— Start of SOURCE MATERIAL —

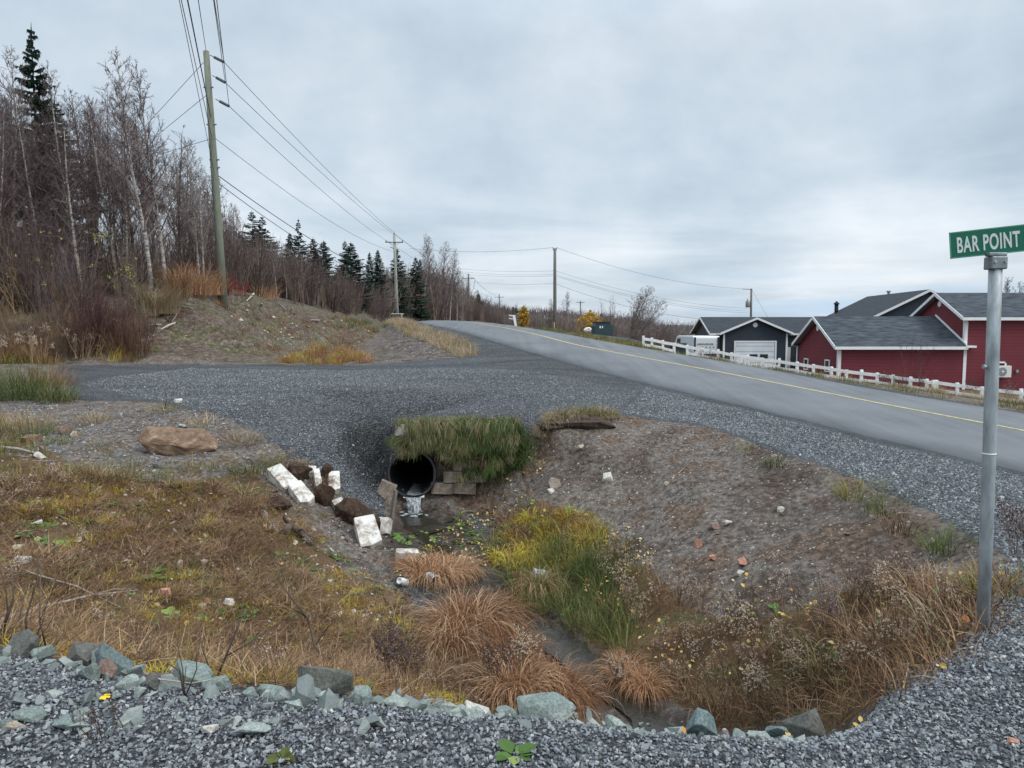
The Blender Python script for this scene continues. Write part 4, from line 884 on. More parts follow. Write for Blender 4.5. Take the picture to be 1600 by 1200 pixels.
p = np.concatenate([sample([(1480, 960), (1560, 960), (1590, 900), (1600, 930), (1520, 1010), (1400, 1092), (1380, 1070)], 30, 36), LEAFP, sample(LG, 12, 37, clump=.4)]); p[:, 2] += .012
scatter('fallen_leaves', p, [leafm(60+i, 1, .045, M['leaf_yellow'], .35) for i in range(4)], lambda r, n: r.uniform(.4, 1.2, n), tilt=.6, label='brown and orange fallen leaves by the signpost and on the left bank', cat='leaves')
# twigs lying about
def twig(seed):
    rs = np.random.RandomState(seed); mb = MB(); p = Vector((-.5, 0, .01)); pts = [p.copy()]
    for i in range(5): p = p+Vector((.2, rs.normal(0, .05), rs.normal(0, .02))); pts.append(p.copy())
    mb.tube(pts, [.012, .011, .01, .008, .006, .003], 4)
    mb.tube([pts[2], pts[2]+Vector((.15, .12, .03))], [.006, .002], 3)
    return mb.build('twig', M['twig'], link=False)
M['twig'] = varied('twig', [(0, (.14, .1, .08)), (.5, (.28, .22, .18)), (1, (.45, .4, .34))], .9, .1)
p = np.concatenate([sample(BANKS, 4, 40), sample(LB, 5, 41), sample(LG, 2.5, 42)]); p[:, 2] += .01
scatter('twigs', p, [twig(i) for i in range(4)], lambda r, n: np.stack([r.uniform(.08, .4, n), r.uniform(.1, .4, n), r.uniform(.15, .4, n)], 1), tilt=.2, label='broken dry twigs and bark bits on both banks', cat='twigs')
# ------------------------------------------------------------------ water
def mat_water():
    m, nt, b = newmat('water', .14, .35); p = pos(nt)
    b.inputs['Base Color'].default_value = (.03, .026, .02, 1)
    n = noise(nt, p, 9, 4, .6, .6); bump(nt, b, n, .5, .02); return m
M['water'] = mat_water()
def mat_foam():
    m, nt, b = newmat('falling_water', .25, .5); p = pos(nt)
    mp = node(nt, 'ShaderNodeMapping'); mp.inputs['Scale'].default_value = (30, 30, 4); nt.links.new(p, mp.inputs[0])
    n = noise(nt, mp.outputs[0], 1.5, 5, .7)
    r = ramp(nt, [(.38, (.10, .115, .12)), (.52, (.28, .31, .33)), (.66, (.75, .78, .8))]); nt.links.new(n, r.inputs[0]); nt.links.new(r.outputs[0], b.inputs['Base Color'])
    bump(nt, b, n, .8, .02); return m
M['foam'] = mat_foam()
mb = MB(); path = [Vector((-1.66, 11.85, -1.47)), Vector((-1.45, 11.1, -1.475))]+[Vector((p[0], p[1], 0)) for p in BED[2:]]
wl = interp_poly(path, 90); vs = []; z = -1.475
for i, q in enumerate(wl):
    d = wl[min(i+1, 89)]-wl[max(i-1, 0)]; s = Vector((d.y, -d.x, 0)).normalized(); t = i/89
    wd = .38 if t < .12 else .12+.04*math.sin(i*.35)+.09*t
    zz = min([gz(q.x+s.x*k, q.y+s.y*k) for k in (-wd, -wd*.5, 0, wd*.5, wd)])+.03
    z = min(z, zz) if t > .1 else -1.475
    q = q+s*.05*math.sin(i*.5)
    for k in (-1, -.5, 0, .5, 1): vs.append((q.x+s.x*wd*k, q.y+s.y*wd*k, z))
mb.add(vs, [(i*5+j, i*5+j+1, (i+1)*5+j+1, (i+1)*5+j) for i in range(89) for j in range(4)])
tag(mb.build('stream', M['water'], smooth=True), kind='structure')
mb = MB(); rs = np.random.RandomState(5)      # the jet from the pipe into the pool
mouth = PIPE_A+Vector((.03, -.03, -PIPE_R+.03))
K = 9; vs = []; N = 16
for i in range(N):
    t = i/(N-1); y = -.16*t**.6; zz = -t*t*.14-.36*t**1.2*.62-.02; ww = .13-.035*t
    for j in range(K):
        u = j/(K-1)*2-1; vs.append(mouth+Vector((u*ww+.04*t+rs.normal(0, .004), y-.035*math.cos(u*1.5)-.012*abs(rs.normal()), zz)))
mb.add(vs, [(i*K+j, i*K+j+1, (i+1)*K+j+1, (i+1)*K+j) for i in range(N-1) for j in range(K-1)])
vs = [mouth+Vector((u*.12, .9*t, .004+.003*math.sin(7*u+9*t)+.02*u*u)) for t in (0, .33, .66, 1) for u in (-1, -.5, 0, .5, 1)]
mb.add(vs, [(i*5+j, i*5+j+1, (i+1)*5+j+1, (i+1)*5+j) for i in range(3) for j in range(4)])
c = Vector((mouth.x+.06, mouth.y-.2, -1.462))
for r_, n_, hh in ((.1, 14, .03), (.2, 18, .012), (.3, 22, .004)):
    ring = [c+Vector((math.cos(a)*r_*1.5*rs.uniform(.8, 1.1), math.sin(a)*r_*.8*rs.uniform(.8, 1.1), hh*rs.uniform(.2, 1.2))) for a in np.linspace(0, 6.28, n_, endpoint=False)]
    for i in range(n_):
        if rs.rand() < .9-r_*1.2:
            a, b2 = ring[i], ring[(i+1) % n_]; mb.add([a, b2, b2*.75+c*.25+Vector((0, 0, .012)), a*.75+c*.25+Vector((0, 0, .012))], [(0, 1, 2, 3)])
tag(mb.build('falling_water', M['foam'], smooth=True), kind='structure')
# ------------------------------------------------------------------ culvert pipe
M['pipe'] = simple('pipe', (.014, .017, .02), .75, .3, 6, .25); M['pipe_rim'] = simple('pipe_rim', (.05, .055, .06), .6, .5, 8, .4)
dr = (PIPE_B-PIPE_A).normalized(); sx = dr.cross(Vector((0, 0, 1))).normalized(); su = sx.cross(dr)
def ringpts(c, r, n=40): return [c+sx*math.cos(a)*r+su*math.sin(a)*r for a in np.linspace(0, 2*math.pi, n, endpoint=False)]
cv = empty('culvert_pipe', PIPE_A-Vector((0, 0, PIPE_R)), label='dark round culvert pipe pouring water out of the grassy headwall', cat='culvert')
mb = MB(); off = -Vector(cv.location); n = 40; prof = [(0, PIPE_R)]
s = 0; vs = []
rings = []
for i in range(60):
    s = i/59*2.6; rings.append((s, PIPE_R+(.012*math.cos(i*2.1) if i > 1 else .02)))
for s, r in rings: vs += [p+off for p in ringpts(PIPE_A+dr*s, r, n)]
fs = [(i*n+j, i*n+(j+1) % n, (i+1)*n+(j+1) % n, (i+1)*n+j) for i in range(59) for j in range(n)]
mb.add(vs, fs); e = ringpts(PIPE_A+dr*2.6, PIPE_R+.01, n); mb.add([p+off for p in e], [tuple(range(n))])
vs = []                          # inner skin
for s, r in rings: vs += [p+off for p in ringpts(PIPE_A+dr*(s+.001), r-.022, n)]
mb.add(vs, [(i*n+j, (i+1)*n+j, (i+1)*n+(j+1) % n, i*n+(j+1) % n) for i in range(59) for j in range(n)])
mb.build('barrel', M['pipe'], cv, True)
mb = MB(); a, b2, c3, d3 = ringpts(PIPE_A, PIPE_R+.016, n), ringpts(PIPE_A, PIPE_R-.023, n), ringpts(PIPE_A+dr*.03, PIPE_R+.016, n), ringpts(PIPE_A-dr*.012, PIPE_R, n)
mb.add([p+off for p in a+d3+b2+c3], [(j, (j+1) % n, n+(j+1) % n, n+j) for j in range(n)]+[(n+j, n+(j+1) % n, 2*n+(j+1) % n, 2*n+j) for j in range(n)]+[(3*n+j, 3*n+(j+1) % n, (j+1) % n, j) for j in range(n)])
mb.build('rim', M['pipe_rim'], cv, True)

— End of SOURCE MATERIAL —

» **GOAL**:
Omit the pictures, and quote the material above exactly as given.

» **EXPECTED OUTPUT**:
The Blender Python script for this scene continues. Write part 4, from line 884 on. More parts follow. Write for Blender 4.5. Take the picture to be 1600 by 1200 pixels.
p = np.concatenate([sample([(1480, 960), (1560, 960), (1590, 900), (1600, 930), (1520, 1010), (1400, 1092), (1380, 1070)], 30, 36), LEAFP, sample(LG, 12, 37, clump=.4)]); p[:, 2] += .012
scatter('fallen_leaves', p, [leafm(60+i, 1, .045, M['leaf_yellow'], .35) for i in range(4)], lambda r, n: r.uniform(.4, 1.2, n), tilt=.6, label='brown and orange fallen leaves by the signpost and on the left bank', cat='leaves')
# twigs lying about
def twig(seed):
    rs = np.random.RandomState(seed); mb = MB(); p = Vector((-.5, 0, .01)); pts = [p.copy()]
    for i in range(5): p = p+Vector((.2, rs.normal(0, .05), rs.normal(0, .02))); pts.append(p.copy())
    mb.tube(pts, [.012, .011, .01, .008, .006, .003], 4)
    mb.tube([pts[2], pts[2]+Vector((.15, .12, .03))], [.006, .002], 3)
    return mb.build('twig', M['twig'], link=False)
M['twig'] = varied('twig', [(0, (.14, .1, .08)), (.5, (.28, .22, .18)), (1, (.45, .4, .34))], .9, .1)
p = np.concatenate([sample(BANKS, 4, 40), sample(LB, 5, 41), sample(LG, 2.5, 42)]); p[:, 2] += .01
scatter('twigs', p, [twig(i) for i in range(4)], lambda r, n: np.stack([r.uniform(.08, .4, n), r.uniform(.1, .4, n), r.uniform(.15, .4, n)], 1), tilt=.2, label='broken dry twigs and bark bits on both banks', cat='twigs')
# ------------------------------------------------------------------ water
def mat_water():
    m, nt, b = newmat('water', .14, .35); p = pos(nt)
    b.inputs['Base Color'].default_value = (.03, .026, .02, 1)
    n = noise(nt, p, 9, 4, .6, .6); bump(nt, b, n, .5, .02); return m
M['water'] = mat_water()
def mat_foam():
    m, nt, b = newmat('falling_water', .25, .5); p = pos(nt)
    mp = node(nt, 'ShaderNodeMapping'); mp.inputs['Scale'].default_value = (30, 30, 4); nt.links.new(p, mp.inputs[0])
    n = noise(nt, mp.outputs[0], 1.5, 5, .7)
    r = ramp(nt, [(.38, (.10, .115, .12)), (.52, (.28, .31, .33)), (.66, (.75, .78, .8))]); nt.links.new(n, r.inputs[0]); nt.links.new(r.outputs[0], b.inputs['Base Color'])
    bump(nt, b, n, .8, .02); return m
M['foam'] = mat_foam()
mb = MB(); path = [Vector((-1.66, 11.85, -1.47)), Vector((-1.45, 11.1, -1.475))]+[Vector((p[0], p[1], 0)) for p in BED[2:]]
wl = interp_poly(path, 90); vs = []; z = -1.475
for i, q in enumerate(wl):
    d = wl[min(i+1, 89)]-wl[max(i-1, 0)]; s = Vector((d.y, -d.x, 0)).normalized(); t = i/89
    wd = .38 if t < .12 else .12+.04*math.sin(i*.35)+.09*t
    zz = min([gz(q.x+s.x*k, q.y+s.y*k) for k in (-wd, -wd*.5, 0, wd*.5, wd)])+.03
    z = min(z, zz) if t > .1 else -1.475
    q = q+s*.05*math.sin(i*.5)
    for k in (-1, -.5, 0, .5, 1): vs.append((q.x+s.x*wd*k, q.y+s.y*wd*k, z))
mb.add(vs, [(i*5+j, i*5+j+1, (i+1)*5+j+1, (i+1)*5+j) for i in range(89) for j in range(4)])
tag(mb.build('stream', M['water'], smooth=True), kind='structure')
mb = MB(); rs = np.random.RandomState(5)      # the jet from the pipe into the pool
mouth = PIPE_A+Vector((.03, -.03, -PIPE_R+.03))
K = 9; vs = []; N = 16
for i in range(N):
    t = i/(N-1); y = -.16*t**.6; zz = -t*t*.14-.36*t**1.2*.62-.02; ww = .13-.035*t
    for j in range(K):
        u = j/(K-1)*2-1; vs.append(mouth+Vector((u*ww+.04*t+rs.normal(0, .004), y-.035*math.cos(u*1.5)-.012*abs(rs.normal()), zz)))
mb.add(vs, [(i*K+j, i*K+j+1, (i+1)*K+j+1, (i+1)*K+j) for i in range(N-1) for j in range(K-1)])
vs = [mouth+Vector((u*.12, .9*t, .004+.003*math.sin(7*u+9*t)+.02*u*u)) for t in (0, .33, .66, 1) for u in (-1, -.5, 0, .5, 1)]
mb.add(vs, [(i*5+j, i*5+j+1, (i+1)*5+j+1, (i+1)*5+j) for i in range(3) for j in range(4)])
c = Vector((mouth.x+.06, mouth.y-.2, -1.462))
for r_, n_, hh in ((.1, 14, .03), (.2, 18, .012), (.3, 22, .004)):
    ring = [c+Vector((math.cos(a)*r_*1.5*rs.uniform(.8, 1.1), math.sin(a)*r_*.8*rs.uniform(.8, 1.1), hh*rs.uniform(.2, 1.2))) for a in np.linspace(0, 6.28, n_, endpoint=False)]
    for i in range(n_):
        if rs.rand() < .9-r_*1.2:
            a, b2 = ring[i], ring[(i+1) % n_]; mb.add([a, b2, b2*.75+c*.25+Vector((0, 0, .012)), a*.75+c*.25+Vector((0, 0, .012))], [(0, 1, 2, 3)])
tag(mb.build('falling_water', M['foam'], smooth=True), kind='structure')
# ------------------------------------------------------------------ culvert pipe
M['pipe'] = simple('pipe', (.014, .017, .02), .75, .3, 6, .25); M['pipe_rim'] = simple('pipe_rim', (.05, .055, .06), .6, .5, 8, .4)
dr = (PIPE_B-PIPE_A).normalized(); sx = dr.cross(Vector((0, 0, 1))).normalized(); su = sx.cross(dr)
def ringpts(c, r, n=40): return [c+sx*math.cos(a)*r+su*math.sin(a)*r for a in np.linspace(0, 2*math.pi, n, endpoint=False)]
cv = empty('culvert_pipe', PIPE_A-Vector((0, 0, PIPE_R)), label='dark round culvert pipe pouring water out of the grassy headwall', cat='culvert')
mb = MB(); off = -Vector(cv.location); n = 40; prof = [(0, PIPE_R)]
s = 0; vs = []
rings = []
for i in range(60):
    s = i/59*2.6; rings.append((s, PIPE_R+(.012*math.cos(i*2.1) if i > 1 else .02)))
for s, r in rings: vs += [p+off for p in ringpts(PIPE_A+dr*s, r, n)]
fs = [(i*n+j, i*n+(j+1) % n, (i+1)*n+(j+1) % n, (i+1)*n+j) for i in range(59) for j in range(n)]
mb.add(vs, fs); e = ringpts(PIPE_A+dr*2.6, PIPE_R+.01, n); mb.add([p+off for p in e], [tuple(range(n))])
vs = []                          # inner skin
for s, r in rings: vs += [p+off for p in ringpts(PIPE_A+dr*(s+.001), r-.022, n)]
mb.add(vs, [(i*n+j, (i+1)*n+j, (i+1)*n+(j+1) % n, i*n+(j+1) % n) for i in range(59) for j in range(n)])
mb.build('barrel', M['pipe'], cv, True)
mb = MB(); a, b2, c3, d3 = ringpts(PIPE_A, PIPE_R+.016, n), ringpts(PIPE_A, PIPE_R-.023, n), ringpts(PIPE_A+dr*.03, PIPE_R+.016, n), ringpts(PIPE_A-dr*.012, PIPE_R, n)
mb.add([p+off for p in a+d3+b2+c3], [(j, (j+1) % n, n+(j+1) % n, n+j) for j in range(n)]+[(n+j, n+(j+1) % n, 2*n+(j+1) % n, 2*n+j) for j in range(n)]+[(3*n+j, 3*n+(j+1) % n, (j+1) % n, j) for j in range(n)])
mb.build('rim', M['pipe_rim'], cv, True)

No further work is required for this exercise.